De temps à autre, elle fait un petit signe discret, un geste coquet de la main ou un joli sourire de connaissance ; elle détaille complaisamment les toilettes, retrouvant ici ou là le talent d'Alexandrine ou de Mme Séguin, le bon goût de Brousse ou de Palmyre, le savoir-faire de Mme Dasse ou la manière anglaise de Mlle Lenormand.

Elle remarque beaucoup de représentants de la

fashion : lord et lady Granville, la princesse de Beauffremont, Mme Duchâtel et Rambuteau, la princesse Clémentine, Mme de Plaisance. Mme Lebon, Mme Aguado, Mme Le Marrois, la comtesse d'Osmont, etc.

Les femmes et les diamants étincellent à chaque loge, c'est là qu'est pour elle le spectacle ; que ce soient la Damoreau, Duprez ou Roger qui se montrent en scène, peu lui importe ! Toute son attention est accaparée par la composition de certaines loges ; elle essaye de deviner des intrigues, de compléter des anecdotes courantes, de créer des aventures galantes.

De temps à autre elle se renverse sur le dossier de son siège, demandant à l'une de ses compagnes :

– Connaissez-vous la personne qui est avec Mme X... ? – Comment ! Mme de Z..., toujours avec le petit Rubempré ?

Ou bien encore :

– Oh ! Ma chère, cela est inconcevable ; voyez un peu cette vieille marquise de C... qui minaude scandaleusement avec ce jeune blanc-bec..., elle n'attend donc pas qu'ils soient formés.

La lionne reste peu à l'Opéra ; elle compte achever la soirée au faubourg Saint-Germain ou à la Chaussée-d'Antin dans un bal ou un thé intime ; elle mettra quelques louis à la bouillotte, dévalisera un buffet ou lunchera copieusement, et, vers deux heures du matin, elle regagnera son hôtel et se couchera sans avoir trouvé une heure pour penser, pour rêver ou pour aimer.

Toutes ses journées se ressembleront ; le lendemain, elle reprendra le même train, toujours active, agissante, surmenée physiquement ; elle ne songera qu'à

la correction, qu'au bon ton du jour, au New fashioned ; son mari, ses enfants tiendront moins de place que ses chevaux dans sa vie ; pour ce qui est de son coeur, il est solidement horlogé et à mouvements réguliers ; ni lion ni dandy n'arrêteront ou ne précipiteront son mouvement.

L'amour en 1840 ne se rencontre plus guère que dans la bohème étudiante et dans le populaire ; on le retrouve dans les idylles champêtres si joyeusement décrites par Paul de Kock, ou bien encore dans les frissonnantes pages de Murger, mais lions et lionnes ne l'admettaient point.

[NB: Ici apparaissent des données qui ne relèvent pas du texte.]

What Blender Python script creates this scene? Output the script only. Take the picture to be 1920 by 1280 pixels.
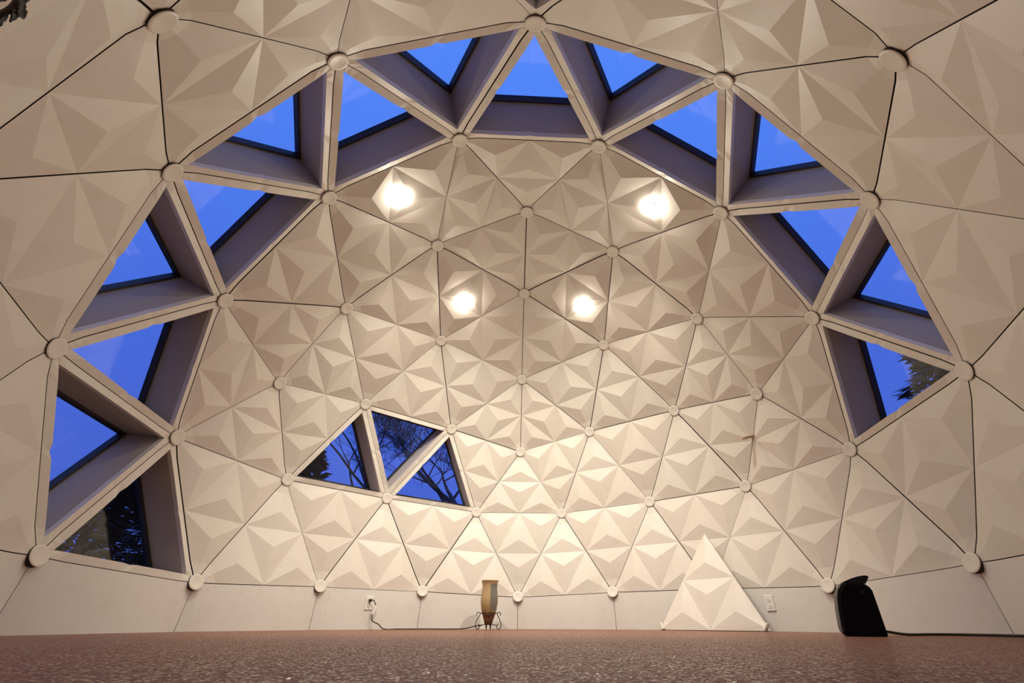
import bpy, bmesh, math, random
from mathutils import Vector, Matrix, Quaternion

for o in list(bpy.data.objects):
    bpy.data.objects.remove(o, do_unlink=True)
scene = bpy.context.scene
COL = scene.collection
random.seed(7)

# ------------------------------------------------------------------ scale
R = 2.4                     # dome radius, metres
K = R / 2.0
ZC = 0.3205 * R             # height of the dome centre above the floor
ZS = 1.021                  # the dome is very slightly taller than a sphere
CEN = Vector((0, 0, ZC))

# ------------------------------------------------------------------ camera
cam_d = bpy.data.cameras.new('camera')
cam = bpy.data.objects.new('camera', cam_d)
COL.objects.link(cam)
fwd = Vector((0.0370548, 0.89967657, 0.43498161)).normalized()
upv = Vector((-0.01974032, -0.43453662, 0.90043781)).normalized()
rgt = fwd.cross(upv).normalized()
m = Matrix((rgt, upv, -fwd)).transposed().to_4x4()
m.translation = Vector((-0.04646847 * K, -2.07193555 * K, 0.04722277 * K))
cam.matrix_world = m
cam_d.sensor_width = 36.0
cam_d.lens = 791.168 * 36.0 / 1920.0
cam_d.shift_x = -37.22 / 1920.0
cam_d.shift_y = 145.58 / 1920.0
cam_d.clip_start = 0.01
cam_d.clip_end = 500
scene.camera = cam

# ------------------------------------------------------------------ world: dusk sky
world = bpy.data.worlds.new('dusk_sky')
scene.world = world
world.use_nodes = True
wn, wl = world.node_tree.nodes, world.node_tree.links
wn.clear()
w_out = wn.new('ShaderNodeOutputWorld')
w_bg = wn.new('ShaderNodeBackground')
w_tc = wn.new('ShaderNodeTexCoord')
w_sep = wn.new('ShaderNodeSeparateXYZ')
w_ramp = wn.new('ShaderNodeValToRGB')
wl.new(w_tc.outputs['Generated'], w_sep.inputs[0])
wl.new(w_sep.outputs['Z'], w_ramp.inputs[0])
cr = w_ramp.color_ramp
cr.elements[0].position = 0.0
cr.elements[0].color = (0.070, 0.130, 0.62, 1)
cr.elements[1].position = 1.0
cr.elements[1].color = (0.105, 0.30, 1.15, 1)
e = cr.elements.new(0.45)
e.color = (0.072, 0.165, 0.80, 1)
w_bg.inputs['Strength'].default_value = 1.0
wl.new(w_ramp.outputs[0], w_bg.inputs[0])
wl.new(w_bg.outputs[0], w_out.inputs[0])

LAMP_STRENGTH = 240.0        # radiance of the lamp lenses
BEAM_WATTS = 136.0            # flood beam of each lamp
LAMP_COLOR = (1.0, 0.912, 0.77)
scene.view_settings.view_transform = 'Standard'
scene.view_settings.look = 'None'
scene.view_settings.gamma = 1.0
scene.view_settings.use_curve_mapping = False
scene.view_settings.exposure = 0.0


# ------------------------------------------------------------------ materials
def new_mat(name):
    mt = bpy.data.materials.new(name)
    mt.use_nodes = True
    return mt, mt.node_tree.nodes, mt.node_tree.links, mt.node_tree.nodes['Principled BSDF']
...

Le lion se donnait le genre d'être sous le charme de sa Panthère, de son Léopard ou de son Rat ; la lionne reposait satisfaite dans sa force sportive et son coeur était aussi ordonné que le pouvaient être ses écuries, mais elle ne permettait pas qu'on y mangeât familièrement au râtelier.

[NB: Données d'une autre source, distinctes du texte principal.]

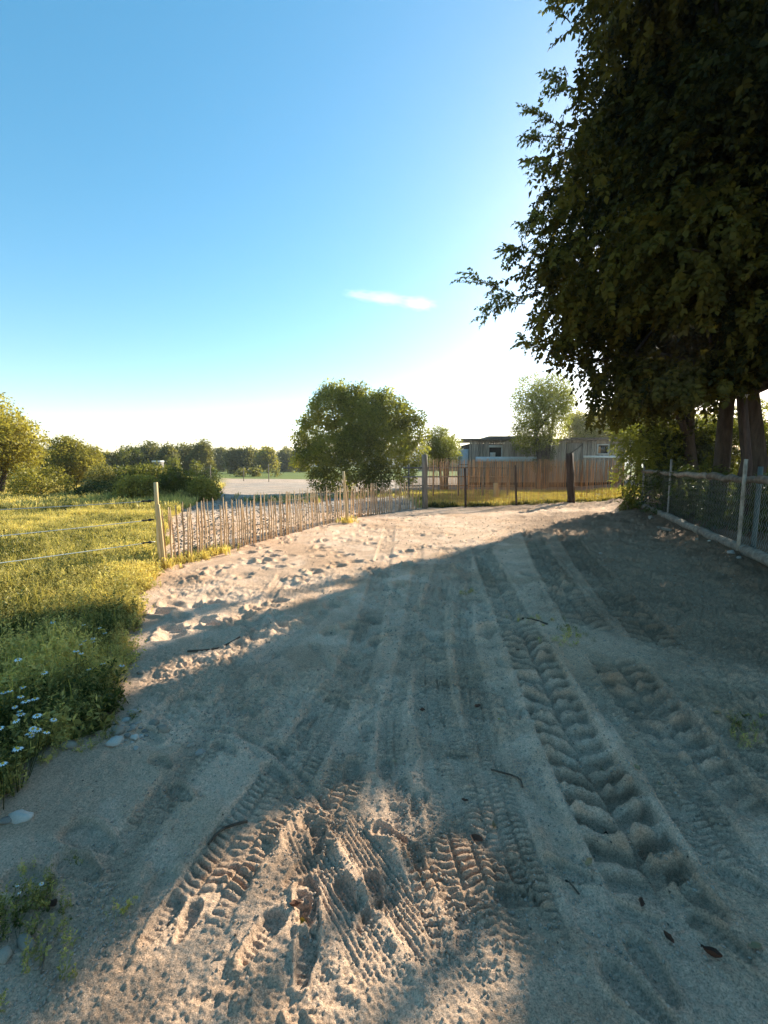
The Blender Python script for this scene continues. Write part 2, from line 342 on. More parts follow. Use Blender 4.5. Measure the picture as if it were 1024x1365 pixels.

En réalité, et pour nous résumer, en 1840, le dandysme et la fashionabilité établirent dans la société un cant, ou plutôt, comme nous disons aujourd'hui, un snobisme d'autant plus insupportable qu'il était artificiel et parodiait avec outrance les moeurs affectées d'outre-Manche.

Singerie n'est pas ressemblance, et comme l'écrivait, après Carlyle, J. Barbey d'Aurevilly, on peut prendre un air ou une pose, comme on vole la forme d'un frac ; mais la comédie est fatigante, le masque cruel effroyable à porter.

Lions et lionnes n'eurent qu'un faux reflet de dandysme ; ils sont un peu justiciables de la caricature, et Gavarni, mieux que personne, a fixé leur ridicule dans les meilleures compositions de fine mise en scène de son curieux guignol humain, ? Paraître ou ne pas être fut la devise de tous ces pantins.

Nous n'essayerons pas, toutefois, à leur sujet, de verser dans la philosophie de cette page pittoresque de notre histoire sociale.